Верховодил этой довольно быстро разраставшейся поэтической ватагой Гудзенко. Он был, как сказали бы нынче, ее неформальным лидером. Об этом потом многие вспоминали. Павел Антокольский: «Как бескорыстно выводил он в свет других молодых, которые были моложе всего на полчаса! Когда на его горизонте появлялись еще никому неведомые, ни разу не печатавшиеся новички, он сразу становился их активным пропагандистом, приносил их стихи в редакции, трубил им славу. Чем была вызвана эта отзывчивость? Прежде всего чувством плеча, которым держится очень многое во всей нашей общественности. Кроме того, хозяйским отношением к общелитературному делу. И, наконец, за этим у него стояло живое чувство поколения, одно из самых властных и организующих у молодого поэта. Он принес его из армии. Семен Гудзенко навсегда запомнил свой солдатский долг по отношению к великому множеству подобных ему молодых: и тех, которые погибли, и тех, которые остались в живых». Яков Хелемский: «Его „лидерство“ среди молодых выражалось прежде всего в заботе о товарищах. Он „проталкивал“ чьи-то рукописи, он выискивал молодых армейских, еще неизвестных поэтов. Он составил из рукописей этих поэтов сборник для Воениздата. Если не ошибаюсь, в сборнике впервые печатались Евгений Винокуров и Константин Ваншенкин». Василий Субботин: «Думаю, не для меня одного так необходимо было появление поэта Гудзенко. Для меня он так и остался первым в поколении».

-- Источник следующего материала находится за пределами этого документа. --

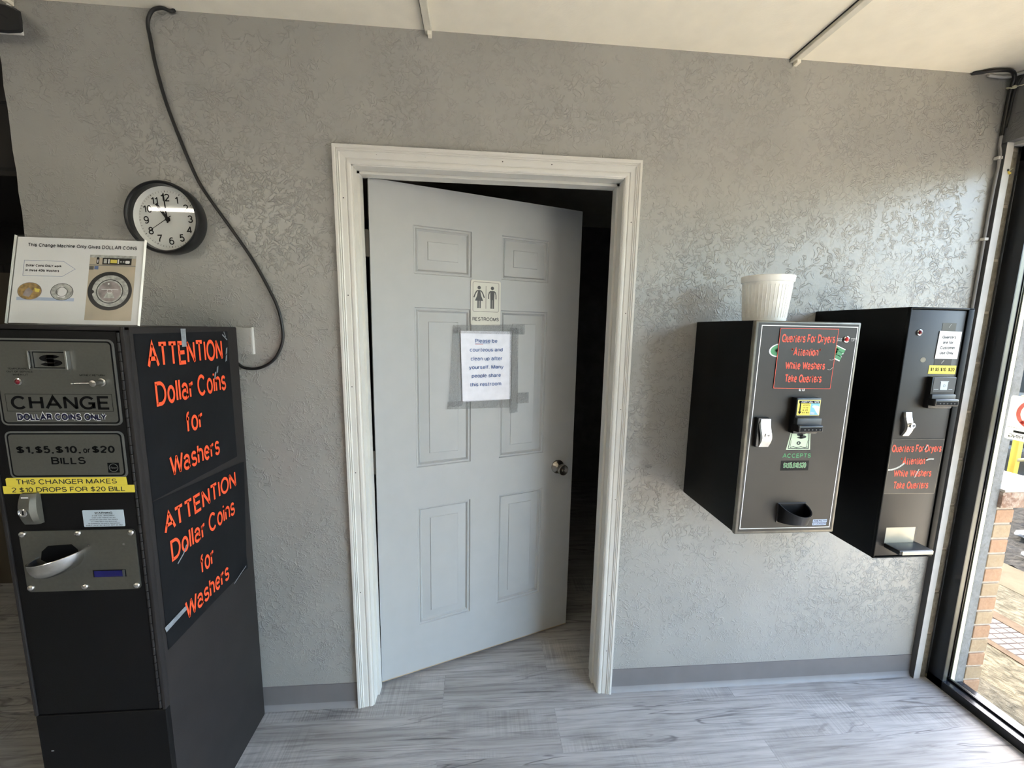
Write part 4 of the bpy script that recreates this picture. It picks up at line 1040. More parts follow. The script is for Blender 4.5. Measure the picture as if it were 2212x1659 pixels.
b = MB('wall_grey'); b.box(-0.365, -0.297, -0.0150, 0.0, 1.411, 1.502, 0.002, 2); b.m('post_front').box(-0.2975, -0.2930, -0.0120, 0.0, 1.411, 1.504, 0.002, 2)
tag(recenter(b.build('wall_box'), (-0.33, 0, 1.41)), 'painted grey junction box on the wall behind the tall changer', 'junction box')

# dark fixture in the upper left corner of the wall
root = thing('wall_fixture', 'glossy black fixture high on the left end of the wall, cut by the photo edge', 'wall fixture', (-0.93, -0.05, 2.39))
b = MB('black_plastic')
FX = Frame((0, -0.010, 0), (1, 0, 0), (0, 0, 1), (0, -1, 0))
out = [(-1.02, 2.345), (-0.945, 2.350), (-0.900, 2.3485), (-0.866, 2.352), (-0.8600, 2.356), (-0.8585, 2.386), (-0.8600, 2.408), (-0.872, 2.4155), (-0.893, 2.4235), (-0.925, 2.4270), (-1.02, 2.4270)]
back = [(x - 0.047 * (1 if x > -1.0 else 0), z + 0.024) for x, z in out]; n_ = len(out)
b.add([FX.p(x, z, -0.008) for x, z in back] + [FX.p(x, z, 0.036) for x, z in out],
      [tuple(range(n_))[::-1]] + [(k, (k + 1) % n_, n_ + (k + 1) % n_, n_ + k) for k in range(n_)])
inn = [(-0.935 + (x + 0.935) * 0.93, 2.388 + (z - 2.388) * 0.88) for x, z in out]
b.add([FX.p(x, z, 0.036) for x, z in out] + [FX.p(x, z, 0.041) for x, z in inn], [tuple(range(n_, 2 * n_))] + [(k, (k + 1) % n_, n_ + (k + 1) % n_, n_ + k) for k in range(n_)])
b.build('housing', root)
b = MB('print_grey'); b.line(FX, [(-0.948, 2.404), (-0.925, 2.400), (-0.905, 2.392), (-0.893, 2.384)], 0.004, 0.0414); b.build('ridge', root)
b = MB('white_plastic'); b.box(-0.932, -0.925, -0.012, -0.0005, 2.4200, 2.4700, 0.002, 1); b.box(-0.99, -0.90, -0.0095, -0.0005, 2.37, 2.41, 0.002, 1); b.build('bracket', root, label='pale bracket')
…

Можно было бы привести еще немало подобного рода воспоминаний, в которых добрыми словами вспоминают Гудзенко. Был он человеком отзывчивым, чутким и очень деятельным — помогал многим, вступающим в литературу, — это часто дело трудное, а в ту пору совсем нелегкое. Но, поставив на этом точку, хочу сказать, что появившиеся стихи Гудзенко о войне стали затем важным ориентиром для всей поэзии, рожденной на фронте и посвященной пережитому на войне. Они сыграли роль в поэзии, похожую на то влияние, которое позднее оказала повесть Виктора Некрасова «В окопах Сталинграда» на «лейтенантскую» прозу.

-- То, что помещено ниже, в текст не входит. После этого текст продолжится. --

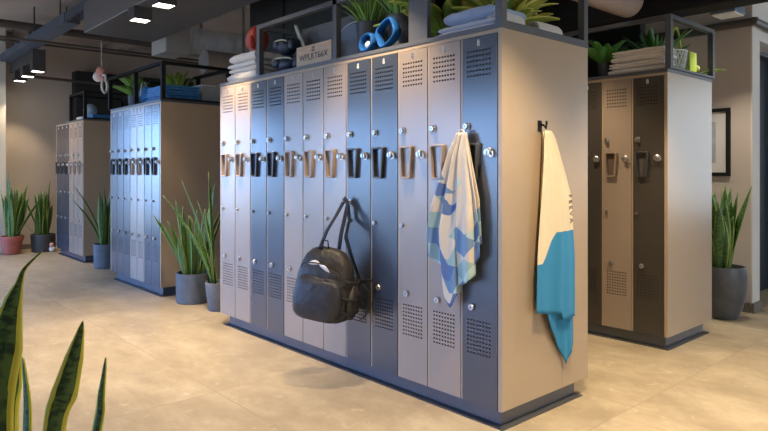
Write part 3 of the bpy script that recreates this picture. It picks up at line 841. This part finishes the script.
bz = [(-1, .55, .45), (-.97, .78, .70), (-.88, .95, .92), (-.7, 1.02, 1.04), (-.4, 1.02, 1.05), (-.1, 1.0, 1.0), (.2, .96, .90), (.5, .88, .76), (.75, .74, .58), (.9, .58, .42), (.98, .36, .25), (1, .18, .12)]
bagbody(.190, .130, .228, bz, .02, 2.7, 40, 1).build('bag_body', 'bag', bag, True)
fz = [(-.92, .5, .35), (-.88, .72, .7), (-.75, .86, .95), (-.45, .90, 1.05), (-.1, .86, .98), (.1, .80, .85), (.22, .70, .60), (.28, .5, .25)]
bagbody(.180, .07, .228, fz, -.085, 2.5, 36, 2).build('front_pocket', 'bagpanel', bag, True)
# side pocket and compression straps on the right side
mb = MB()
for c, r in (((.02, -.195, -.09), (.085, .035, .11)),):
    m4 = T.to_3x3(); mb.ball(T @ Vector(c), *r, T=m4)
mb.build('side_pocket', 'bag', bag, True)
def bt(pts): return [T @ Vector(p) for p in pts]
for zz in (.06, -.05, -.14):
    MB().tube(bt([(-.085, -.165, zz + .01), (-.07, -.195, zz), (-.03, -.222, zz - .005), (.05, -.228, zz), (.11, -.205, zz + .01)]), 0, 8, flat=(.004, .010, (0, 0, 1))).build('compression_strap', 'webbing', bag, True)
for (y_, z_) in ((-.225, .055), (-.231, -.055)):
    p = T @ Vector((.02, y_, z_)); MB().rbox(p.x - .022, p.x + .022, p.y - .008, p.y + .008, p.z - .016, p.z + .016, .005).build('buckle', 'black', bag, 40)
# zips
MB().tube(bt([(-.085 - .10 * math.cos(a) * .35, .165 * math.sin(a) * .8, .10 + .055 * math.cos(a)) for a in [(-1.5 + 3.0 * i / 14) for i in range(15)]]), .0035, 6).build('zip', 'webbing', bag, True)
MB().tube(bt([(.02 + .03 * math.cos(a), .198 * math.sin(a) * .92, .02 + .20 * math.cos(a)) for a in [(-1.7 + 3.4 * i / 20) for i in range(21)]]), .005, 6).build('zip', 'webbing', bag, True)
# white emblem: two joined brush strokes on the upper front
mb = MB(); top, bot = [], []
for i in range(25):
    u = i / 24; y = .085 - .155 * u; a = .017 * math.sin(PI * min(1, u * 1.9)) if u < .52 else .014 * math.sin(PI * (u - .50) / .5)
    zc = .135 + .020 * math.sin(PI * u) - .016 * u - (.008 if u > .52 else 0)
    xs = -.112 + (zc - .12) * .55 + .9 * y * y
    top.append(T @ Vector((xs, y, zc + abs(a) + .001))); bot.append(T @ Vector((xs - .002, y, zc - abs(a) * .6 - .001)))
mb.loft([bot, top], closed=False)
mb.build('emblem', 'white', bag, True, mods=[('SOLIDIFY', dict(thickness=.006, offset=0))])
hp = Vector((-.040, 1.232, 1.135))    # where the strap hangs
tl = T @ Vector((-.02, .05, .225)); tr = T @ Vector((.05, -.05, .22))
MB().tube([tl, tl.lerp(hp, .35) + Vector((-.01, .012, 0)), tl.lerp(hp, .7) + Vector((-.005, .008, 0)), hp + Vector((-.003, .03, -.02)), hp + Vector((0, .006, .008)), hp + Vector((0, -.022, -.012)), tr.lerp(hp, .6) + Vector((0, -.012, 0)), tr.lerp(hp, .3), tr], 0, 8, flat=(.022, .005, (1, 0, 0))).build('shoulder_strap', 'webbing', bag, True)
MB().tube([hp + Vector((.006, -.008, 0)), hp + Vector((.006, -.030, -.12)), T @ Vector((.08, -.075, .30)), T @ Vector((.10, -.12, .18)), T @ Vector((.13, -.17, .06)), T @ Vector((.135, -.20, -.08)), T @ Vector((.12, -.21, -.15))], 0, 8, flat=(.020, .005, (1, 0, 0))).build('shoulder_strap', 'webbing', bag, True)
MB().tube(bt([(.0, .045, .222), (-.005, .05, .27), (-.005, .01, .275), (.0, .0, .228)]), 0, 8, flat=(.007, .003, (1, 0, 0))).build('grab_loop', 'webbing', bag, True)
MB().tube(bt([(.10, -.215, .02), (.09, -.27, -.02), (.10, -.285, -.10), (.06, -.275, -.17), (.03, -.25, -.19)]), .005, 7).build('drawcord', 'webbing', bag, True)
MB().tube(bt([(.06, -.235, .05), (.05, -.29, .07), (.08, -.31, .04), (.10, -.30, -.12)]), 0, 7, flat=(.010, .003, (1, 0, 0))).build('strap_tail', 'webbing', bag, True)
# coat hook on the fifth locker carrying the strap
hkm = MB(); y_ = 1.232 - main[4].location.y - .008; z_ = 1.135 - P - .001
hkm.tube([(0, y_, z_ - .004), (-.030, y_, z_ - .008), (-.060, y_, z_ - .004), (-.064, y_, z_ + .020)], .005, 8)
hkm.lathe([(.012, 0), (.012, -.004), (.001, -.004)], (0, y_, z_ - .004), 14, axis='x')
d4 = [c for c in main[4].children if c.name.startswith('door')][0]
hkm.build('coat_hook', 'chrome', d4, 40, world=False)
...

Переклички этих поэтов с Гудзенко бросаются в глаза. И прежде всего это возникшее в их стихах указание на войну как на главный источник познания мира и поэтического переживания.
Александр Межиров:
И кружит лист последний У детства на краю И я, двадцатилетний, Под пулями стою.Юлия Друнина:
Я пришла из школы В блиндажи сырые. От Прекрасной Дамы — В «мать» и «перемать».